TJG - Transitional justice in Greece

This project has received funding via the EUI Widening Programme call 2024. The EUI Widening Europe Programme initiative, backed by contributions from the European Union and EUI Contracting States, is designed to strengthen internationalisation, competitiveness, and quality in research in Widening countries, and thus foster a more cohesive European Higher Education and Research area.

The project will examine how retributive, compensatory, and restorative forms of justice were and were not applied in the Greek case at various junctures from the end of the Second World War (1945) to the present. The project will also trace how elite decisions regarding retributive, compensatory, and restorative justice contributed to the processes of state consolidation, democratization, and the formation of salient political cleavages in Greek society.

Theoretically, the proposed project will draw on a wealth of existing literature on transitional justice and post-conflict reconciliation from political science, social psychology and sociology. The project will draw from studies that focus on retributive, compensatory and restorative justice to compare and contrast with the case of Greece. Retributive justice relates to the various punishment mechanisms employed by the Greek state in the transitional period, including imprisonment, exile, torture, and death. Compensatory justice refers to actions and policies taken to compensate victims, such as reparations, targeted social welfare and development policies, special legal mechanisms, and symbolic gestures. Restorative justice, by contrast, refers to processes that unite the victims and perpetrators of past crimes in dialogue with the hope of transforming the relationship and bringing about reconciliation

Among the central questions this project seeks to address are:  What were the elite-level political dynamics that led to the selection of various transitional justice strategies during the Second World War (1940-45), the post-Civil War (1946-1949) and post-junta (1967-1974) periods in Greece? To what extent did judicial redress contribute to human rights violations in these periods, reflecting the pursuit of 'victor’s justice'?

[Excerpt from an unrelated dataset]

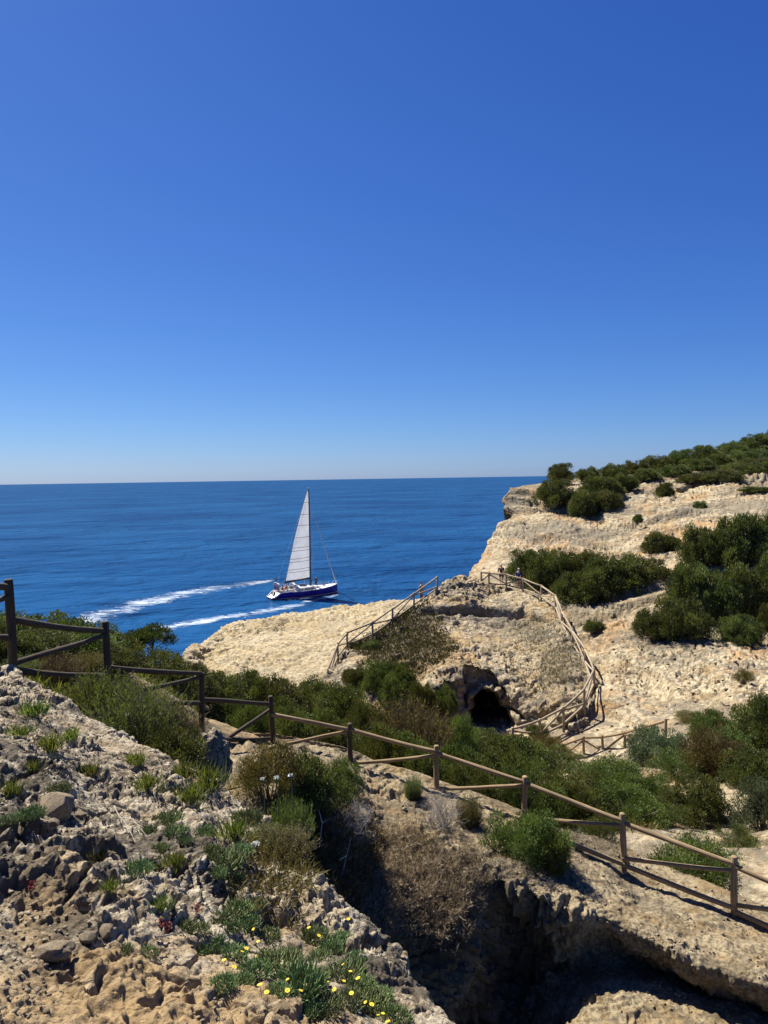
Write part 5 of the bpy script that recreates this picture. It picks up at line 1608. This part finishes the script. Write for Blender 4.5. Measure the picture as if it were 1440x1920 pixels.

Beyond these questions, the project will also pay attention to the broader context of the Greek case. How did the international context assist or inhibit transitional justice and the process of healing of 'past wrongdoings'? Here the project will examine the role of the Cold-War superpower antagonism (USA vs USSR), the rules and normative frameworks set by international organisations (UN, European Economic Community (EEC)/European Union (EU) etc.), as well as regional antagonisms such as those between Greece and Turkey.